Victorians Reading the Romantics: Essays by U. C. Knoepflmacher, edited by Linda M. Shires, offers a compelling new perspective on the long and influential publishing career and thought of Knoepflmacher, a leading critic of the novel and Victorian poetry. This volume draws together essays on nineteenth-century literature written between 1963 and 2012. An introductory essay and new scaffolding emphasize the interrelations among the essays, which together form a consistent approach to literary criticism.

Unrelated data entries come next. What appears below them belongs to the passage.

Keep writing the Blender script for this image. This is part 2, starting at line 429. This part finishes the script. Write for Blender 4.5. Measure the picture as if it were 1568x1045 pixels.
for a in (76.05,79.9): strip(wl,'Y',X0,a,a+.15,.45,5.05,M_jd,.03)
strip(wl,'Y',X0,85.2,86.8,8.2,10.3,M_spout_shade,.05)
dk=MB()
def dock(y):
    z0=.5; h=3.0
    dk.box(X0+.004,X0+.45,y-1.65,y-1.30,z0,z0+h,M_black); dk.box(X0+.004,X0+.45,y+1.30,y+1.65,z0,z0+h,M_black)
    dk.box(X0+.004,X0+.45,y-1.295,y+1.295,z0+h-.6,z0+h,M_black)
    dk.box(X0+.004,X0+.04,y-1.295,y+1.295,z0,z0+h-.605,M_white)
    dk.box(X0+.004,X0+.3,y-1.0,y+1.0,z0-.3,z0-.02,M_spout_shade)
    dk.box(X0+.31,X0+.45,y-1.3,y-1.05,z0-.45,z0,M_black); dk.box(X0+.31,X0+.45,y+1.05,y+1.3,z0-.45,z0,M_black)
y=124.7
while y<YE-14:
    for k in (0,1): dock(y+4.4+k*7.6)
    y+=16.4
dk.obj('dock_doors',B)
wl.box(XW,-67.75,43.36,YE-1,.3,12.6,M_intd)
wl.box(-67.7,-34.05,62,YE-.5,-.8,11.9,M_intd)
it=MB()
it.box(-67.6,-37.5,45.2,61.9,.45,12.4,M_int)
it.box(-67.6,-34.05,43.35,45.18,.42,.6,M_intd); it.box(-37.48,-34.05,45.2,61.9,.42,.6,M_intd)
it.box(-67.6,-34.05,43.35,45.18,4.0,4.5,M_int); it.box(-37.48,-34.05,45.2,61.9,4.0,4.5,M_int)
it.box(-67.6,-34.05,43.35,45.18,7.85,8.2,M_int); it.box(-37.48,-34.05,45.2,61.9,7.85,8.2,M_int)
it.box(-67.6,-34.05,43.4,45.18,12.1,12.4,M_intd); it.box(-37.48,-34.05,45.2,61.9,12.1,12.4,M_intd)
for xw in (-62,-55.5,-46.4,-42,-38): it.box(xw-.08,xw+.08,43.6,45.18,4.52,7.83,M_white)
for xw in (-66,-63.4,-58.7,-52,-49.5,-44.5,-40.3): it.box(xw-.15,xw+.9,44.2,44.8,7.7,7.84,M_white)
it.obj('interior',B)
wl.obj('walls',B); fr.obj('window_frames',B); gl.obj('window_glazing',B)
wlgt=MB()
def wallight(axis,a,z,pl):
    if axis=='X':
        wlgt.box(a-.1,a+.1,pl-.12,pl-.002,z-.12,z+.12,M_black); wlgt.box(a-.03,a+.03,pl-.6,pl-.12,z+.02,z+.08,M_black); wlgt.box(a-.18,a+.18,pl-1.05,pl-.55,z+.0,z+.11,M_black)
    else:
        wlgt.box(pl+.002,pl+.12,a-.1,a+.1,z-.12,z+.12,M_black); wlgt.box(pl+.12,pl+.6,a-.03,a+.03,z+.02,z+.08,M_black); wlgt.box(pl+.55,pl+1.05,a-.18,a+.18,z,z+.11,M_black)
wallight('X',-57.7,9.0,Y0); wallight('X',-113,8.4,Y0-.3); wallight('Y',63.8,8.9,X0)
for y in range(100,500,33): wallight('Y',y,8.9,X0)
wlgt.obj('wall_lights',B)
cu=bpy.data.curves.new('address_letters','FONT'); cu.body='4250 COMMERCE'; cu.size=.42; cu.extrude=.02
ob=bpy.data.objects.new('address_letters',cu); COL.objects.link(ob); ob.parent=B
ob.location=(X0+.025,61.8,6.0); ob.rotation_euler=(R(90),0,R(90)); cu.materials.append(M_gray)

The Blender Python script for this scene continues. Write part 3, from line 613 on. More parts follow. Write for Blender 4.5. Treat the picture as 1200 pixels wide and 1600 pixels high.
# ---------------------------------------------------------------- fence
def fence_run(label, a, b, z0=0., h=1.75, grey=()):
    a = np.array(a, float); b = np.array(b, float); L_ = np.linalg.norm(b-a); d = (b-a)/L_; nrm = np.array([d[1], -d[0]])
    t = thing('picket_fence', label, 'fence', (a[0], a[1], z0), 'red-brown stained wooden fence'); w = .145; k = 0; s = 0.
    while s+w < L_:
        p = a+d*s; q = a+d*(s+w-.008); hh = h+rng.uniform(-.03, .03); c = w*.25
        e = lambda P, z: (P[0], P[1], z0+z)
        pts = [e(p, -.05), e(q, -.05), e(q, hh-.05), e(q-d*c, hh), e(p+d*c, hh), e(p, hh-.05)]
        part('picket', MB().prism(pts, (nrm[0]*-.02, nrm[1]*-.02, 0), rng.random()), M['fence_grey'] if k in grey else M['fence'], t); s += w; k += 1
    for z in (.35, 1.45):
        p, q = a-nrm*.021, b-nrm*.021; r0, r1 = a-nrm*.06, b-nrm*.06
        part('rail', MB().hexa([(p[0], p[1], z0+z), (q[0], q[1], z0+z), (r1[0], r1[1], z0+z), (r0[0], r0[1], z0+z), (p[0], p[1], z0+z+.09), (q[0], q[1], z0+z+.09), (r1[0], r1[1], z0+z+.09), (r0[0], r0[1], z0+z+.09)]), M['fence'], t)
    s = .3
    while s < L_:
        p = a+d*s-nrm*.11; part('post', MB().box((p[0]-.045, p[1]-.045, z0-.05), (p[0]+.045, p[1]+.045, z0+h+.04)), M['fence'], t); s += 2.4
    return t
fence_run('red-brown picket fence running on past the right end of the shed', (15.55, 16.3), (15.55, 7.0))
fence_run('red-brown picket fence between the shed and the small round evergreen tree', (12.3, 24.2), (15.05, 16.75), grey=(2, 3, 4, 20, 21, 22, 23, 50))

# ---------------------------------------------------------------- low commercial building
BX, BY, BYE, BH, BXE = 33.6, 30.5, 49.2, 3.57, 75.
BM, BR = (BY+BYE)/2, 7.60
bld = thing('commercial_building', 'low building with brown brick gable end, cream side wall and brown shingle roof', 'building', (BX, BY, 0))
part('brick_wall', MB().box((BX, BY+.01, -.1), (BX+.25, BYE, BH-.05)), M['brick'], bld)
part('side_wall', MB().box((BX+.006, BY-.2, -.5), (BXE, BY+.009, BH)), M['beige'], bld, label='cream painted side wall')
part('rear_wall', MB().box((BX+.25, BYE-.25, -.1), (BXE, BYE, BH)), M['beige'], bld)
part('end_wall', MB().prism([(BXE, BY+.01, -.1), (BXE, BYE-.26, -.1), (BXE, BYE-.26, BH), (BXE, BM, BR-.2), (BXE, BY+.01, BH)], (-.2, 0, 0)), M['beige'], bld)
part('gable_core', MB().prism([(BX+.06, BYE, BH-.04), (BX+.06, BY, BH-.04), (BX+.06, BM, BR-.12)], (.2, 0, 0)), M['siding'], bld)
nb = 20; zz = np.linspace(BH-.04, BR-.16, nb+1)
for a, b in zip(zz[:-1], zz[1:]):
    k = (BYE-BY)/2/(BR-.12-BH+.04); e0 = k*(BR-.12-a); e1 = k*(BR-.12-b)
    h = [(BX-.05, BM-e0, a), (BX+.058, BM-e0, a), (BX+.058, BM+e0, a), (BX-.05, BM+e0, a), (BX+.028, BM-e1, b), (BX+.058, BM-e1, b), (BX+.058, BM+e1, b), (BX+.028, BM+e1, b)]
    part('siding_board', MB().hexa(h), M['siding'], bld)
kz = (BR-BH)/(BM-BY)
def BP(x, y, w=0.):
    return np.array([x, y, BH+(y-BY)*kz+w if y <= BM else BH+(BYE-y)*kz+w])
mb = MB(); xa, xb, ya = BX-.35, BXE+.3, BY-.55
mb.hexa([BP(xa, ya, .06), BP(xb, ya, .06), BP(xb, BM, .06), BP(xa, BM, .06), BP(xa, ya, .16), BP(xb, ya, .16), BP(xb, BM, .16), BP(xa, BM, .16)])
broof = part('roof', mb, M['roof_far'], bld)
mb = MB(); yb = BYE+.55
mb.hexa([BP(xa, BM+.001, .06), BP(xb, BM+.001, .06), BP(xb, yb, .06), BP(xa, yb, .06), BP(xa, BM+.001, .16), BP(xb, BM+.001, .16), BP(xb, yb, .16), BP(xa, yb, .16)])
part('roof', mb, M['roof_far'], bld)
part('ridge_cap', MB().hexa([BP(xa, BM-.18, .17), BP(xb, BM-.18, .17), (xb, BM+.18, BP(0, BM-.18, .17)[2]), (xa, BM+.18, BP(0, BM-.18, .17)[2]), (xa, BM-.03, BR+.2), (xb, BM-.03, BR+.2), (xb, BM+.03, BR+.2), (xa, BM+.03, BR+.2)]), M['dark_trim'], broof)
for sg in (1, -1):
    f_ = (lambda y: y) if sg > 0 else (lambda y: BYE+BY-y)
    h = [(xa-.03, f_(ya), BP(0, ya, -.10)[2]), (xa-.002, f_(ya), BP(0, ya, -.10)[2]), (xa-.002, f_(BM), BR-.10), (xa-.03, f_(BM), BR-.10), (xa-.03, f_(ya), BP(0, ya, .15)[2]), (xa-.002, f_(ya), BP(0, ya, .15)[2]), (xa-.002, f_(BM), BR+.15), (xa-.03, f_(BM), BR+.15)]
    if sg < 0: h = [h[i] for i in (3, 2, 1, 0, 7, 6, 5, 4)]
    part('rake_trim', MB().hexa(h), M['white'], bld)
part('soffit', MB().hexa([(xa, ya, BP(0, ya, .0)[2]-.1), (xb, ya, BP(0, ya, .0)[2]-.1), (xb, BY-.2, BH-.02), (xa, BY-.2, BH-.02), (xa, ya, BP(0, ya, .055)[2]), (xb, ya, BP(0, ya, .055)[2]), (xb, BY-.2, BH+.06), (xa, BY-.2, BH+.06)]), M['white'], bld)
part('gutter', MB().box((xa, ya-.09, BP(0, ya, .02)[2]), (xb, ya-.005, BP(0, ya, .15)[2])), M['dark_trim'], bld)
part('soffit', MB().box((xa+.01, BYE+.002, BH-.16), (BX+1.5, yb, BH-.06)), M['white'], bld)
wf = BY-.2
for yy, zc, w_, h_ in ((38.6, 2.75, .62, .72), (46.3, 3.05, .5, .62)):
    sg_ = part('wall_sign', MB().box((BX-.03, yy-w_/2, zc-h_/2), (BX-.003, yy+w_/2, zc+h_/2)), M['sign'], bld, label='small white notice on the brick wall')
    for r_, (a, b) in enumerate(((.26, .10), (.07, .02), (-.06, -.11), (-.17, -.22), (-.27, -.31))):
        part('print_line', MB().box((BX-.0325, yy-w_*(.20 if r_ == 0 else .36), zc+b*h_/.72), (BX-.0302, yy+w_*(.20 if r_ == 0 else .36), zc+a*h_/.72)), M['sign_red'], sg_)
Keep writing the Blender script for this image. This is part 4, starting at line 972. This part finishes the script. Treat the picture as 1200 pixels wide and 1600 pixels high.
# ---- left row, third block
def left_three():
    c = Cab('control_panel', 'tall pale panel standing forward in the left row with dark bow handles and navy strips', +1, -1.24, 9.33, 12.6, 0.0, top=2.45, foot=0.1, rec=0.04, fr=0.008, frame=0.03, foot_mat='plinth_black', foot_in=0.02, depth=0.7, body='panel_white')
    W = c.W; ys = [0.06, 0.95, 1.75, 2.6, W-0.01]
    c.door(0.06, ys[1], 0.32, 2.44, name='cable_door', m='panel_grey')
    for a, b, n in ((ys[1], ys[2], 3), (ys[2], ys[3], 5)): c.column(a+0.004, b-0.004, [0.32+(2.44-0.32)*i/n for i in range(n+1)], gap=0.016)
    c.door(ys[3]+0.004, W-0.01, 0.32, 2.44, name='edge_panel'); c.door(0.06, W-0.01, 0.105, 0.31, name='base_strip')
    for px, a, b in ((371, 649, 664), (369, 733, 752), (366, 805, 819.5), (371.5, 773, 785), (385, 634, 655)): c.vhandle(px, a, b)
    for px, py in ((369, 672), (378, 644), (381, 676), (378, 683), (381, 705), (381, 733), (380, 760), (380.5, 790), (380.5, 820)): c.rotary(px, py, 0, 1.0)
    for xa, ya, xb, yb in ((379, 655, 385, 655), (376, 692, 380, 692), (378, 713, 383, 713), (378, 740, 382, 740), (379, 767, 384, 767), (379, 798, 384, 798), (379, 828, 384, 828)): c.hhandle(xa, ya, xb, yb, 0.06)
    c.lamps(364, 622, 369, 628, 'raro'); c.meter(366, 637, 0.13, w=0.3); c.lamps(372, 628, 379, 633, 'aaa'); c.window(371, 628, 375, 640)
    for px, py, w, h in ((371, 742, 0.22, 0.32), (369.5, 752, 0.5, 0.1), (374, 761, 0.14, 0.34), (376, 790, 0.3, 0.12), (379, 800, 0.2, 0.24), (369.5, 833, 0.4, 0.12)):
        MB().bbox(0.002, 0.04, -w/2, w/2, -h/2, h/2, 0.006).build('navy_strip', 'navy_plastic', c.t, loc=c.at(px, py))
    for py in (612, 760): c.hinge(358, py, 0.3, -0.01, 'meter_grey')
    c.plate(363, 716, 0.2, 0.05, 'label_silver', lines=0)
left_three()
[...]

Knoepflmacher’s vision of texts and readers stresses the emotional knowledge afforded by reading, writing about, and teaching literary texts. Each chapter links Romantic texts to those of later writers. Shelley and Keats try to revise Wordsworth, but they are themselves recast by Browning and Hardy. Similarly, George Eliot and Virginia Woolf’s reliance on Romantic tropes are fruitfully examined. Above all, however, these chapters stress the impact of Wordsworth on his many contemporaries and successors. Knoepflmacher probes into their texts to find, as Wordsworth did, a momentary fusion of opposites. He posits a reader who is flexible—able to move in multiple directions by paying attention to spatial, verbal, and imagistic coordinates, across and down a page. Given the attention paid to the translation of affect into thought, this collection will contribute to Victorian studies as well as enhance our understanding of the affective dynamics of nineteenth-century literature.

U. C. Knoepflmacher is Paton Foundation Professor of Ancient and Modern Literature Emeritus in the Department of English at Princeton University. Linda M. Shires is David and Ruth Gottesman Professor of English and Chair of the Department of English at Stern College for Women at Yeshiva University, New York.